Galaxy MACS2129-1 in News

The galaxy, MACS2129-1, is described as a dead-disk galaxy. Astronomers made a surprising discovery—the first example of a compact yet massive, fast-spinning, disk-shaped galaxy that stopped making stars only a few billion years after the big bang.

This is the first direct observational evidence that at least some of the earliest so-called “dead” galaxies — where star formation stopped — somehow evolve from a Milky Way-shaped disk into the giant elliptical galaxies we see today.

This is a surprise because elliptical galaxies contain older stars, while spiral galaxies typically contain younger blue stars. At least some of these early “dead” disk galaxies must have gone through major makeovers. They not only changed their structure, but also the motions of their stars to make a shape of an elliptical galaxy.

Previous studies of distant dead galaxies have assumed that their structure is similar to the local elliptical galaxies they will evolve into. Confirming this assumption in principle requires more powerful space telescopes than are currently available.

However, through the phenomenon known as “gravitational lensing,” a massive, foreground cluster of galaxies acts as a natural “zoom lens” in space by magnifying and stretching images of far more distant background galaxies.

By joining this natural lens with the resolving power of Hubble, scientists were able to see into the center of the dead galaxy.

The remote galaxy is three times as massive as the Milky Way but only half the size. Rotational velocity measurements made with the European Southern Observatory’s Very Large Telescope (VLT) showed that the disk galaxy is spinning more than twice as fast as the Milky Way.

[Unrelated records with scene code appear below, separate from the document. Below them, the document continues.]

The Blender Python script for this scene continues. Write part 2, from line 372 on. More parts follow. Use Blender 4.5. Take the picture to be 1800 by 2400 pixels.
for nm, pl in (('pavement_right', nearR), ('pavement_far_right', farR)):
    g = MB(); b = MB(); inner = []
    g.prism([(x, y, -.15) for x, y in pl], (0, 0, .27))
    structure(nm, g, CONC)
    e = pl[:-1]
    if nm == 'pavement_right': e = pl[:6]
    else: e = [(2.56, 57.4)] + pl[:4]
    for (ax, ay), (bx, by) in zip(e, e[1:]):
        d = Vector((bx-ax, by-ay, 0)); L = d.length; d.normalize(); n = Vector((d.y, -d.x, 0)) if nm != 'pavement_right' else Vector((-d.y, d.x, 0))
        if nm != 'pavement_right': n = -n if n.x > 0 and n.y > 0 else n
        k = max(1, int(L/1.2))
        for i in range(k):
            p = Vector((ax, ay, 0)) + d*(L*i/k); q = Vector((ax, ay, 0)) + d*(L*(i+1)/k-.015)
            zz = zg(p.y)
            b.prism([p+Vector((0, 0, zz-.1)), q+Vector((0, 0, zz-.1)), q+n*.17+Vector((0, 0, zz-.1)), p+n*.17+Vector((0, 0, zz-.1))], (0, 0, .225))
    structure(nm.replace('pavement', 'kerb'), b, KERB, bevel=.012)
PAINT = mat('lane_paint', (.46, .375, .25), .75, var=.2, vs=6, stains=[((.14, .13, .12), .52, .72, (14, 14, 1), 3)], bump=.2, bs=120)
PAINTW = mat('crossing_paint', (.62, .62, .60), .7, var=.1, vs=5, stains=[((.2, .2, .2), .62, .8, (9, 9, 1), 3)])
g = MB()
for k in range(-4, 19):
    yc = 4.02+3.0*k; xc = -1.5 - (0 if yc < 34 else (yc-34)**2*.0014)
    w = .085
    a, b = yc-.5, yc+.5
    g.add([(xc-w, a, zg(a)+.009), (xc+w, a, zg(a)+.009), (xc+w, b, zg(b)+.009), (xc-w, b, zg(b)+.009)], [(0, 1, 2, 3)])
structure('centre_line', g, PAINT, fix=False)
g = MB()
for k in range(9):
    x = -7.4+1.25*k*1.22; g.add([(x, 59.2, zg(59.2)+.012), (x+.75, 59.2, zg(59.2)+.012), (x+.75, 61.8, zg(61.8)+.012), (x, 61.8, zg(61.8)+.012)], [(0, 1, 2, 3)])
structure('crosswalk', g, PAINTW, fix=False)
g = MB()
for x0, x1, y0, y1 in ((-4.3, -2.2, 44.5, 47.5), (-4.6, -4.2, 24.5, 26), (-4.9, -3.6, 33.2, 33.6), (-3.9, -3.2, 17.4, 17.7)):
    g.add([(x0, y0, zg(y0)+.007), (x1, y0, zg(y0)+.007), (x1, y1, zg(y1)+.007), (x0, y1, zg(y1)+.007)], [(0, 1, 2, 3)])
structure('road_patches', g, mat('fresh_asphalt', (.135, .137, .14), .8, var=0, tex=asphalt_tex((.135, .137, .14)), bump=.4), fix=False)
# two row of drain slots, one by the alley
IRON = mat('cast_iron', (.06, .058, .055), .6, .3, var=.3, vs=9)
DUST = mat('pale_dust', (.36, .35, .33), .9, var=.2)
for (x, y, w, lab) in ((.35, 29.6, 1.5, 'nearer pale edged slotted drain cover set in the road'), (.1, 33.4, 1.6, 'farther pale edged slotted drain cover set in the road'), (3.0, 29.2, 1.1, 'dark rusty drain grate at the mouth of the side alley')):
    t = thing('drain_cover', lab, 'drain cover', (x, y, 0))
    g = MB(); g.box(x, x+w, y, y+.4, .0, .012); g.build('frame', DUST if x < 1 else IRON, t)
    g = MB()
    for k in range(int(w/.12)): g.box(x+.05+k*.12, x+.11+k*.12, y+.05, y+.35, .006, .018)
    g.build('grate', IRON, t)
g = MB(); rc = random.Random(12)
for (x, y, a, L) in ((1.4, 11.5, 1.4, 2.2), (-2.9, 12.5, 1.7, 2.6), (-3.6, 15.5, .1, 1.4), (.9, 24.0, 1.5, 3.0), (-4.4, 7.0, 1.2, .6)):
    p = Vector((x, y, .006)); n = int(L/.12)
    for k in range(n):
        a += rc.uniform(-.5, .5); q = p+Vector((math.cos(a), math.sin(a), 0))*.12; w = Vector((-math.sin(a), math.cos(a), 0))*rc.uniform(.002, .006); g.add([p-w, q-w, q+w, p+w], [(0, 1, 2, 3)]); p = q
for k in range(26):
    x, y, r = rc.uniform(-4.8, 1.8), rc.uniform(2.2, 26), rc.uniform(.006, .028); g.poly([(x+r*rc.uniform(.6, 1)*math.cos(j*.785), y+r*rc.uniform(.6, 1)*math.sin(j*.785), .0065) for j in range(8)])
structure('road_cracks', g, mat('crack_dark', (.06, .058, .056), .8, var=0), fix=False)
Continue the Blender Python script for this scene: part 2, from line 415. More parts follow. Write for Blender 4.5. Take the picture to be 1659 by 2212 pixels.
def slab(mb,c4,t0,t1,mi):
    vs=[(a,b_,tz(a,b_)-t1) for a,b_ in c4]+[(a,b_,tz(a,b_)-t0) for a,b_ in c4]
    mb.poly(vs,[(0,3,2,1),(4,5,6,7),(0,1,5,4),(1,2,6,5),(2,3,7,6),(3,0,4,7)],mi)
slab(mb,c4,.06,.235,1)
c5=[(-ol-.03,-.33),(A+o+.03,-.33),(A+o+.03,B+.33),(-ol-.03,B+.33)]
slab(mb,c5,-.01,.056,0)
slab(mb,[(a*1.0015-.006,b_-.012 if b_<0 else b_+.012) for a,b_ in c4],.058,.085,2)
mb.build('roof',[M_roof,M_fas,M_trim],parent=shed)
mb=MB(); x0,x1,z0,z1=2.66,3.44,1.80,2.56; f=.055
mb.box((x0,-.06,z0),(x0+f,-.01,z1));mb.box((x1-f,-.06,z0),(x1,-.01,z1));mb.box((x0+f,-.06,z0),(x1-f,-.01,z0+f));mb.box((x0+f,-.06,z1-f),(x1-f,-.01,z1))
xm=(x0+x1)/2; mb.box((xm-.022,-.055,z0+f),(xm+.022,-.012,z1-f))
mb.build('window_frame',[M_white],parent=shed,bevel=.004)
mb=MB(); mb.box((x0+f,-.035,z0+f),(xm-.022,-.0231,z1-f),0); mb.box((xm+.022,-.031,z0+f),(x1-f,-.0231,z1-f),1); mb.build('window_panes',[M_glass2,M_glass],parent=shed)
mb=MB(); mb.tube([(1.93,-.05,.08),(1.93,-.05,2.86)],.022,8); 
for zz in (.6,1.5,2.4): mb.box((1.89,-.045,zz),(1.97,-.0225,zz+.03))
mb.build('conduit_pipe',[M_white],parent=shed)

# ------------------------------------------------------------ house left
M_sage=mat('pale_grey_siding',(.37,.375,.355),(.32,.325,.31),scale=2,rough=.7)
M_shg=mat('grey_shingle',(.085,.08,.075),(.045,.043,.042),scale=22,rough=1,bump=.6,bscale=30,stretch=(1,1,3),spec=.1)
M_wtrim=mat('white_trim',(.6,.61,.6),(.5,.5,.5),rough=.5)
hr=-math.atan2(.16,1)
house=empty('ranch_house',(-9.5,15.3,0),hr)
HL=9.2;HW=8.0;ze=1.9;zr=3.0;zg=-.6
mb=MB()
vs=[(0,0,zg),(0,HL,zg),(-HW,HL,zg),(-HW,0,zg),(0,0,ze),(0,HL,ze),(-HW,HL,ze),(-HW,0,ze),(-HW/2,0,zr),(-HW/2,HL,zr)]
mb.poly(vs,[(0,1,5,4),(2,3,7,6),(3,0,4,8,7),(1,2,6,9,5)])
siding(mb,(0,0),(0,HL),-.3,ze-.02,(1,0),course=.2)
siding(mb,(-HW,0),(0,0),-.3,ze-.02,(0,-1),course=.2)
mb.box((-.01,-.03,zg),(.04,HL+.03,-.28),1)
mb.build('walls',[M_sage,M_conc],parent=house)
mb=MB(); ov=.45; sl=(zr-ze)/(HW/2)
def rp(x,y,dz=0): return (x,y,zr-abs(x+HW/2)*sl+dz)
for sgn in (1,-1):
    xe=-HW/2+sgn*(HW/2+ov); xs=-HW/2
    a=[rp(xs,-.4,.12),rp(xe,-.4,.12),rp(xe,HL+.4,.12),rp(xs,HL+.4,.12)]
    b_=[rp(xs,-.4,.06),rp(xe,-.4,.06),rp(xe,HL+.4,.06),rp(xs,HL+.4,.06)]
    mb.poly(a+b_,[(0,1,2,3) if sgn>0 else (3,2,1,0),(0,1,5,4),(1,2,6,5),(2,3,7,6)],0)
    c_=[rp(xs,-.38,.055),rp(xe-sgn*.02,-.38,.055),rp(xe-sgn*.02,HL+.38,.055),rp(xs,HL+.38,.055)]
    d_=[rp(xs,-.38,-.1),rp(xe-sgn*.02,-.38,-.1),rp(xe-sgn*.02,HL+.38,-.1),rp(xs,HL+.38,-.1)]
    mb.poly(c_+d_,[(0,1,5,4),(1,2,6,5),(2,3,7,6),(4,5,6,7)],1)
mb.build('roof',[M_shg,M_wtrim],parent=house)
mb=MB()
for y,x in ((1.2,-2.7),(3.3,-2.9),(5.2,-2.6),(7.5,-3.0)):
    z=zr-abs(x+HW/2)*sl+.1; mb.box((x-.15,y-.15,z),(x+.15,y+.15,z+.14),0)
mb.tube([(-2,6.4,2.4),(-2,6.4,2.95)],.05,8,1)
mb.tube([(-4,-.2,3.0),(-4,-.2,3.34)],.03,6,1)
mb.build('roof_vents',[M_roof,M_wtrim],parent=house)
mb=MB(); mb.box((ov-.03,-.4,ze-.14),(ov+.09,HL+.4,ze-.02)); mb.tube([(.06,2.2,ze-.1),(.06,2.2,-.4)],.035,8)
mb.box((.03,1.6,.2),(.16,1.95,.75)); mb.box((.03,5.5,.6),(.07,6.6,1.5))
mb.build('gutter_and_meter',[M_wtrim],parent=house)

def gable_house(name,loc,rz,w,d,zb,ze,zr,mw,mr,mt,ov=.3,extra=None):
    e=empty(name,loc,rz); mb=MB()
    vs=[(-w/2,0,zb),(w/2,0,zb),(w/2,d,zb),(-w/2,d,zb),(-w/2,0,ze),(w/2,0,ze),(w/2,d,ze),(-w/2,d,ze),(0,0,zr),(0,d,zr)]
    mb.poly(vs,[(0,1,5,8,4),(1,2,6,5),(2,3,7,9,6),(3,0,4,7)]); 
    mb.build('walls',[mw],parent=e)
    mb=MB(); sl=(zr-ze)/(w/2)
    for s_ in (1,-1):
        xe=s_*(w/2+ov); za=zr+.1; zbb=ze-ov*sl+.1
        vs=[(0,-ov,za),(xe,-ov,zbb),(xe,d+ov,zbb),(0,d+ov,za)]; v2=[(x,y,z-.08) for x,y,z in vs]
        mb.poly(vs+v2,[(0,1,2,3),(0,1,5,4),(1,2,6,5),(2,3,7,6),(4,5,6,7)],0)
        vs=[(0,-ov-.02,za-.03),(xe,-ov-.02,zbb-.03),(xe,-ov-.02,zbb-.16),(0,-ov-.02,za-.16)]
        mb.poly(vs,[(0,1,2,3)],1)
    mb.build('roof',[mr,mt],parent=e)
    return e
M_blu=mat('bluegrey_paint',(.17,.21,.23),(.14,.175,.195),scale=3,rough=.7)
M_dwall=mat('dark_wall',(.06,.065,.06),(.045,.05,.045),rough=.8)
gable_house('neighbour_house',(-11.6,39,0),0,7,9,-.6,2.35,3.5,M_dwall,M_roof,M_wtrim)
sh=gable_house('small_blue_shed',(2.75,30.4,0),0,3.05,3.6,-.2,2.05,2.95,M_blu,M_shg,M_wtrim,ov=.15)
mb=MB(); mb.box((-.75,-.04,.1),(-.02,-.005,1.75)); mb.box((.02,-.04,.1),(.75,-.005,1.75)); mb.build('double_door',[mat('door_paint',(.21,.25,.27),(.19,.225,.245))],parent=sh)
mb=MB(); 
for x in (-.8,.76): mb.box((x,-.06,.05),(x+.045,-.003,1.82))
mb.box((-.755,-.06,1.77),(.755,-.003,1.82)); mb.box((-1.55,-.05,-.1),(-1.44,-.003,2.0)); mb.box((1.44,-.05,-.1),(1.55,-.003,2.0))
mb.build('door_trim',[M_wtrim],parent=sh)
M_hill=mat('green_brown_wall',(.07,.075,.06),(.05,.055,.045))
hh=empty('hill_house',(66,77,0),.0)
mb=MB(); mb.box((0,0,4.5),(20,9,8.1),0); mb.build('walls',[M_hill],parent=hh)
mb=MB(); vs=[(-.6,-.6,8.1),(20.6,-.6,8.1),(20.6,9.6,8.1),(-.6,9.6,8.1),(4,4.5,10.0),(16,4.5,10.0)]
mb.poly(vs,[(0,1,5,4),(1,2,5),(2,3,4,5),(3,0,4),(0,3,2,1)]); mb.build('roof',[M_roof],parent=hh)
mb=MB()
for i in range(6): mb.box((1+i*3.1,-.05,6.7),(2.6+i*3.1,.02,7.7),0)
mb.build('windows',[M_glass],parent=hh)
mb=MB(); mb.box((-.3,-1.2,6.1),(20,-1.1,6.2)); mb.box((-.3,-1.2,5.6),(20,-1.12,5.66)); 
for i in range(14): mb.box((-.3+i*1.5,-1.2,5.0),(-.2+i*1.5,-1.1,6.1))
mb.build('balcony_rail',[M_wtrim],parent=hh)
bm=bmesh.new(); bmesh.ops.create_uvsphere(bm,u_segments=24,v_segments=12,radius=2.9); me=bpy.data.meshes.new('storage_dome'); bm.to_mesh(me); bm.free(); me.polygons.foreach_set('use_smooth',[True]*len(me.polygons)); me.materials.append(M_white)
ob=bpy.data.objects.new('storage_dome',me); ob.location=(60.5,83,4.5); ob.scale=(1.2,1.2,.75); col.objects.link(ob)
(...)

Using archival data from the Cluster Lensing And Supernova survey with Hubble (CLASH), Toft and his team were able to determine the stellar mass, star-formation rate, and the ages of the stars.

The Hubble Space Telescope is a project of international cooperation between NASA and ESA (European Space Agency). The Very Large Telescope is a telescope facility operated by the European Southern Observatory on Cerro Paranal in the Atacama Desert of Northern Chile.